3044.
(a) Upon a finding by the court that a party seeking custody of a child has perpetrated domestic violence within the previous five years against the other party seeking custody of the child, or against the child or the child’s siblings, or against a person in subparagraph (A) of paragraph (2) of subdivision (a) of Section 3011 with whom the party has a relationship, there is a rebuttable presumption that an award of sole or joint physical or legal custody of a child to a person who has perpetrated domestic violence is detrimental to the best interest of the child, pursuant to Sections 3011 and 3020. This presumption may only be rebutted by a preponderance of the evidence.(b) To overcome the presumption set forth in subdivision (a), the court shall find that
paragraph (1) is satisfied and shall find that the factors in paragraph (2), on balance, support the legislative findings in Section 3020.
(1) The perpetrator of domestic violence has demonstrated that giving sole or joint physical or legal custody of a child to the perpetrator is in the best interest of the child pursuant to Sections 3011 and 3020. In determining the best interest of the child, the preference for frequent and continuing contact with both parents, as set forth in subdivision (b) of Section 3020, or with the noncustodial parent, as set forth in paragraph (1) of subdivision (a) of Section 3040, may not be used to rebut the presumption, in whole or in part.
(2) Additional factors:
(A) The perpetrator has successfully completed a batterer’s treatment program that meets the criteria outlined in
subdivision (c) of Section 1203.097 of the Penal Code.
(B) The perpetrator has successfully completed a program of alcohol or drug abuse counseling, if the court determines that counseling is appropriate.
(C) The perpetrator has successfully completed a parenting class, if the court determines the class to be appropriate.
(D) The perpetrator is on probation or parole, and has or has not complied with the terms and conditions of probation or parole.
(E) The perpetrator is restrained by a protective order or restraining order, and has or has not complied with its terms and conditions.
(F) The perpetrator of domestic violence has committed further acts of domestic violence.
(G) The court has determined, pursuant to Section 6322.5, that the perpetrator is a restrained person in possession or control of a firearm or ammunition in violation of Section 6389. 6389, Section 527.9 of the Code of Civil Procedure, or Section 18120 of the Penal Code.
(c) For purposes of this section, a person has “perpetrated domestic violence” when the person is found by the court to have intentionally or recklessly caused or attempted to cause bodily injury, or sexual assault, or to have placed a person in reasonable apprehension of imminent serious bodily injury to that person or to another, or to have engaged in behavior involving, but not limited to, threatening, striking, harassing,
destroying personal property, or disturbing the peace of another, for which a court may issue an ex parte order pursuant to Section 6320 to protect the other party seeking custody of the child or to protect the child and the child’s siblings.
(d) (1) For purposes of this section, the requirement of a finding by the court shall be satisfied by, among other things, and not limited to, evidence that a party seeking custody has been convicted within the previous five years, after a trial or a plea of guilty or no contest, of a crime against the other party that comes within the definition of domestic violence contained in Section 6211 and of abuse contained in Section 6203, including, but not limited to, a crime described in subdivision (e) of Section 243 of, or Section 261, 273.5, 422, or 646.9 of, or former Section 262 of, the Penal Code.
(2) The requirement
of a finding by the court shall also be satisfied if a court, whether that court hears or has heard the child custody proceedings or not, has made a finding pursuant to subdivision (a) based on conduct occurring within the previous five years.
(e) When a court makes a finding that a party has perpetrated domestic violence, the court may not base its findings solely on conclusions reached by a child custody evaluator or on the recommendation of the Family Court Services staff, but shall consider any relevant, admissible evidence submitted by the parties.
(f) (1) It is the intent of the Legislature that this subdivision be interpreted consistently with the decision in Jaime G. v.

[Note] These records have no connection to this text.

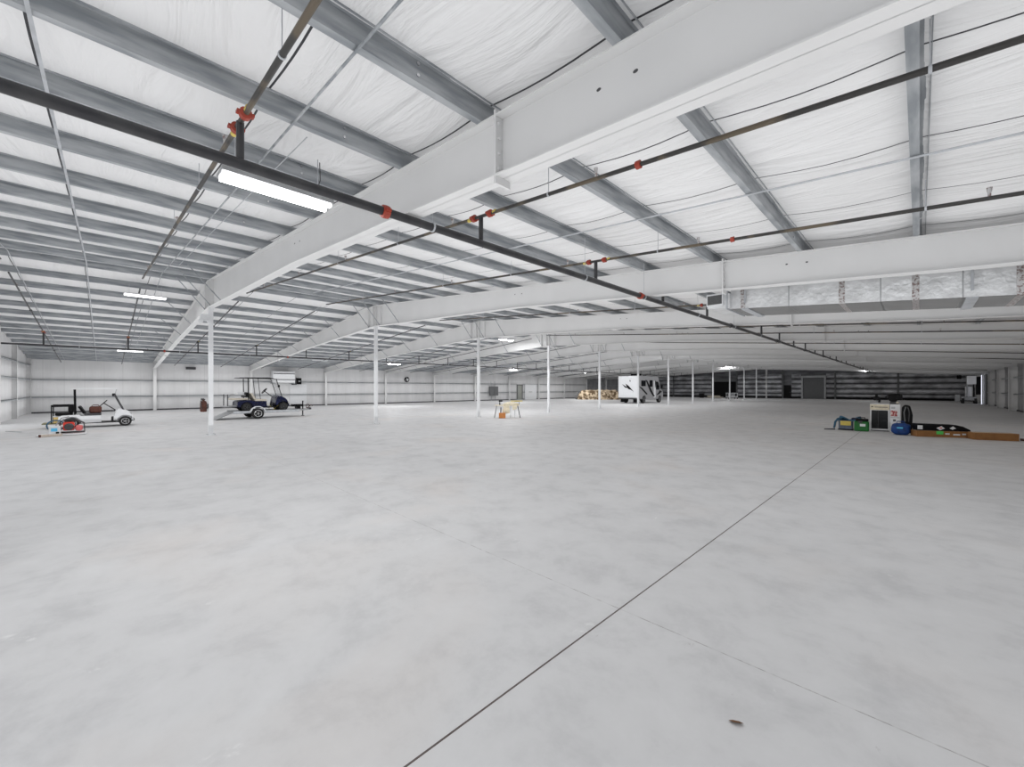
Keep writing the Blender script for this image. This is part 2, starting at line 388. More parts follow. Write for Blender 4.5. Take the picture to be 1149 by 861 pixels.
# doors
d = thing('door_1', 'grey-green steel personnel door in the left wall', 'door', (XL, 44.4, 0)); d['kind'] = 'structure'
MB().box(.0, .06, -.5, .5, 0, 2.15).build('leaf', 'door_grey', d)
MB().box(-.02, .12, -.62, -.5, 0, 2.27).box(-.02, .12, .5, .62, 0, 2.27).box(-.02, .12, -.5, .5, 2.15, 2.27).build('door_frame', 'elec', d)
MB().box(.06, .12, .36, .42, 1.0, 1.06).build('handle', 'chrome', d)
d = thing('door_2', 'white smooth low roll-up door beside the grey-green door', 'door', (XL, 46.7, 0)); d['kind'] = 'structure'
MB().box(0, .24, -1.3, 1.3, 0, 2.3).build('leaf', 'white_paint', d)
MB().box(.24, .25, -.5, .3, 1.1, 1.17).build('latch', 'chrome', d)
d = thing('door_3', 'dark grey roller shutter door with light frame in the far wall', 'door', (-12.15, YF, 0)); d['kind'] = 'structure'
mb = MB()
for k in range(22): mb.box(-1.4, 1.4, -.1 - .015 * (k % 2), 0, .02 + k * .155, .165 + k * .155)
mb.build('shutter', 'roller', d)
MB().box(-1.62, -1.4, -.3, 0, 0, 3.5).box(1.4, 1.62, -.3, 0, 0, 3.5).box(-1.6, 1.6, -.35, 0, 3.42, 3.75).build('door_frame', 'alu', d)
d = thing('door_4', 'small dark personnel door left of the roller shutter', 'door', (-15.7, YF, 0)); d['kind'] = 'structure'
MB().box(-.5, .5, -.22, -.02, 0, 2.2).build('leaf', 'black', d)
MB().box(.36, .42, -.28, -.22, 1.0, 1.06).build('handle', 'chrome', d)
d = thing('door_5', 'dark open doorway with a shutter box in the far wall', 'door', (-25.5, YF, 0)); d['kind'] = 'structure'
MB().box(-1.85, 1.95, -.12, 0, 0, 2.9).build('leaf', 'black', d)  # black panel paints the darkness inside the open doorway
MB().box(-2.0, 2.05, -.4, 0, 2.9, 3.5).build('shutter_box', 'elec', d)
d = thing('door_6', 'right wall door edge with a bright strip of daylight', 'door', (XR, 67.6, 0)); d['kind'] = 'structure'
MB().box(-.3, -.02, -2.2, -.25, 0, 3.2).build('leaf', 'elec', d)
MB().box(-.46, -.44, -.3, -.02, 0, 3.15).build('daylight_strip', 'daylight', d)

# ================================================================= ROOF STRUCTURE
LEN0, LEN1 = YN + .05, YF - .35
prof_r = [(.0, .0), (.075, .0), (.075, .03), (.070, .03), (.070, .006), (.006, .006), (.006, .194), (-.064, .194), (-.064, .17), (-.070, .17), (-.070, .20), (0, .20)]
# web at local x=0; bottom flange reaches toward -x so the web faces the camera side
for i, px in enumerate(PUR_ALL):
    z = top(px) + .002
    pr = [(px - a, z + c_) for a, c_ in prof_r]
    o = MB().prism(pr, LEN0, LEN1)
    o = o.build('roof_purlin', 'galv')
    if i < len(PUR_R): lab = f'galvanized steel roof purlin, {ORD[i]} from the right wall, on the near slope of the roof'
    else: lab = f'galvanized steel roof purlin, {ORD[i - len(PUR_R)]} beyond the ridge on the far left slope'
    tag(o, lab, 'purlin', 'roof purlins')
    if 2 <= i <= 9:
        for y in ncol[1:3]:
            for dy in (-.85, .85):
                for dz in (.06, .16): MB().lathe([(.016, 0), (.016, .014)], (px, y + dy, z + dz), 'x', 6).build('lap_bolt', 'chrome', o)
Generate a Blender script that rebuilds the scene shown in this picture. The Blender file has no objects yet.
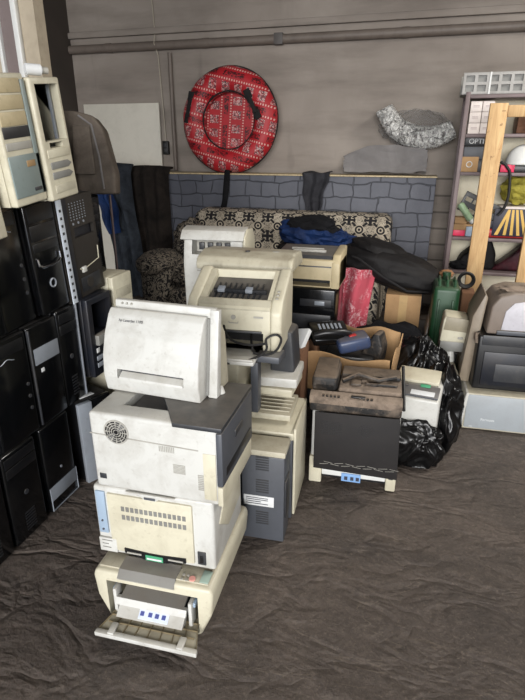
import bpy, bmesh, math, random
from mathutils import Vector, Matrix, Euler, noise
R = math.radians
PI = math.pi
sc = bpy.context.scene
COL = sc.collection
random.seed(7)

# ------------------------------------------------------------------ node helpers
def lin(c):
    def f(v):
        v = v / 255.0
        return v / 12.92 if v <= .04045 else ((v + .055) / 1.055) ** 2.4
    return (f(c[0]), f(c[1]), f(c[2]), 1)

class V:
    """small wrapper so that math nodes read like arithmetic"""
    def __init__(s, nt, sock): s.nt = nt; s.s = sock
    def _op(s, op, *o):
        n = s.nt.nodes.new('ShaderNodeMath'); n.operation = op
        for i, v in enumerate((s,) + o):
            if isinstance(v, V): s.nt.links.new(v.s, n.inputs[i])
            else: n.inputs[i].default_value = v
        return V(s.nt, n.outputs[0])
    def __add__(s, o): return s._op('ADD', o)
    def __sub__(s, o): return s._op('SUBTRACT', o)
    def __mul__(s, o): return s._op('MULTIPLY', o)
    def __truediv__(s, o): return s._op('DIVIDE', o)
    def fract(s): return s._op('FRACT')
    def floor(s): return s._op('FLOOR')
    def abs(s): return s._op('ABSOLUTE')
    def min(s, o): return s._op('MINIMUM', o)
    def max(s, o): return s._op('MAXIMUM', o)
    def lt(s, o): return s._op('LESS_THAN', o)
    def gt(s, o): return s._op('GREATER_THAN', o)
    def pow(s, o): return s._op('POWER', o)
    def sqrt(s): return s._op('SQRT')
    def mod(s, o): return s._op('FLOORED_MODULO', o)
    def clamp(s):
        n = s.nt.nodes.new('ShaderNodeClamp'); s.nt.links.new(s.s, n.inputs[0]); return V(s.nt, n.outputs[0])

def new_mat(name):
    m = bpy.data.materials.new(name); m.use_nodes = True
    nt = m.node_tree; b = nt.nodes['Principled BSDF']
    return m, nt, b
def coords(nt, scale=(1, 1, 1), rot=(0, 0, 0), kind='Object'):
    tc = nt.nodes.new('ShaderNodeTexCoord'); mp = nt.nodes.new('ShaderNodeMapping')
    mp.inputs['Scale'].default_value = scale; mp.inputs['Rotation'].default_value = rot
    nt.links.new(tc.outputs[kind], mp.inputs[0]); return mp.outputs[0]
def tex_noise(nt, vec, scale=5, detail=5, rough=.6, dist=0):
    n = nt.nodes.new('ShaderNodeTexNoise'); n.inputs['Scale'].default_value = scale
    n.inputs['Detail'].default_value = detail; n.inputs['Roughness'].default_value = rough
    n.inputs['Distortion'].default_value = dist
    nt.links.new(vec, n.inputs['Vector']); return V(nt, n.outputs['Fac'])
def ramp(nt, v, a, b):
    n = nt.nodes.new('ShaderNodeMapRange'); n.inputs[1].default_value = a; n.inputs[2].default_value = b
    nt.links.new(v.s, n.inputs[0]); return V(nt, n.outputs[0])
def mix(nt, f, a, b):
    n = nt.nodes.new('ShaderNodeMix'); n.data_type = 'RGBA'
    if isinstance(f, V): nt.links.new(f.s, n.inputs[0])
    else: n.inputs[0].default_value = f
    for i, c in ((6, a), (7, b)):
        if isinstance(c, tuple): n.inputs[i].default_value = c
        else: nt.links.new(c, n.inputs[i])
    return n.outputs[2]
def bump(nt, b, h, strength=.3, dist=.01):
    n = nt.nodes.new('ShaderNodeBump'); n.inputs['Strength'].default_value = strength
    n.inputs['Distance'].default_value = dist
    nt.links.new(h.s, n.inputs['Height']); nt.links.new(n.outputs[0], b.inputs['Normal'])

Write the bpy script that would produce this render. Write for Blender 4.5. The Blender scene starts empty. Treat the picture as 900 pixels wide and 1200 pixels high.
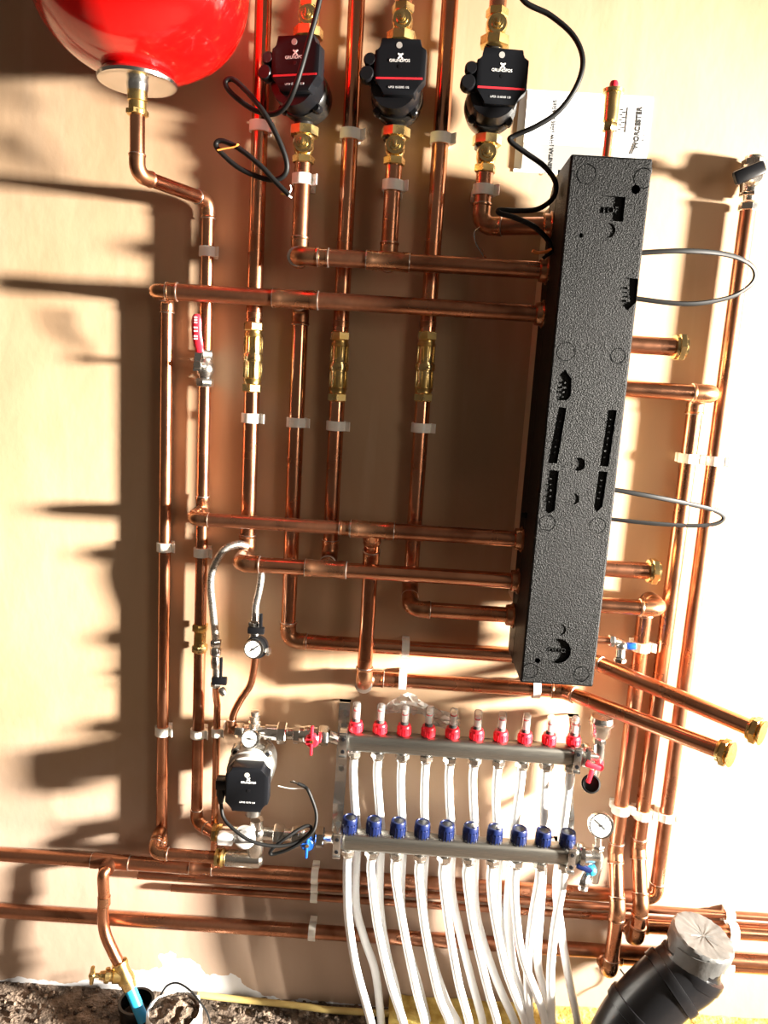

H.L. (2018) 25 Cal.App.5th 794, which requires that the court, in determining that the presumption in subdivision (a) has been overcome, make specific findings on each of the factors
in subdivision (b).
(2) If the court determines that the presumption in subdivision (a) has been overcome, the court shall state its reasons in writing or on the record as to why paragraph (1) of subdivision (b) is satisfied and why the factors in paragraph (2) of subdivision (b), on balance, support the legislative findings in Section 3020.
(g) In an evidentiary hearing or trial in which custody orders are sought and where there has been an allegation of domestic violence, the court shall make a determination as to whether this section applies prior to issuing a custody order, unless the court finds that a continuance is necessary to determine whether this section applies, in which case the court may issue a temporary custody order for a reasonable period of time, provided the order complies with Sections 3011 and 3020.
(h) In a custody or restraining order proceeding in which a party has alleged that the other party has perpetrated domestic violence in accordance with the terms of this section, the court shall inform the parties of the existence of this section and shall give them a copy of this section prior to custody mediation in the case.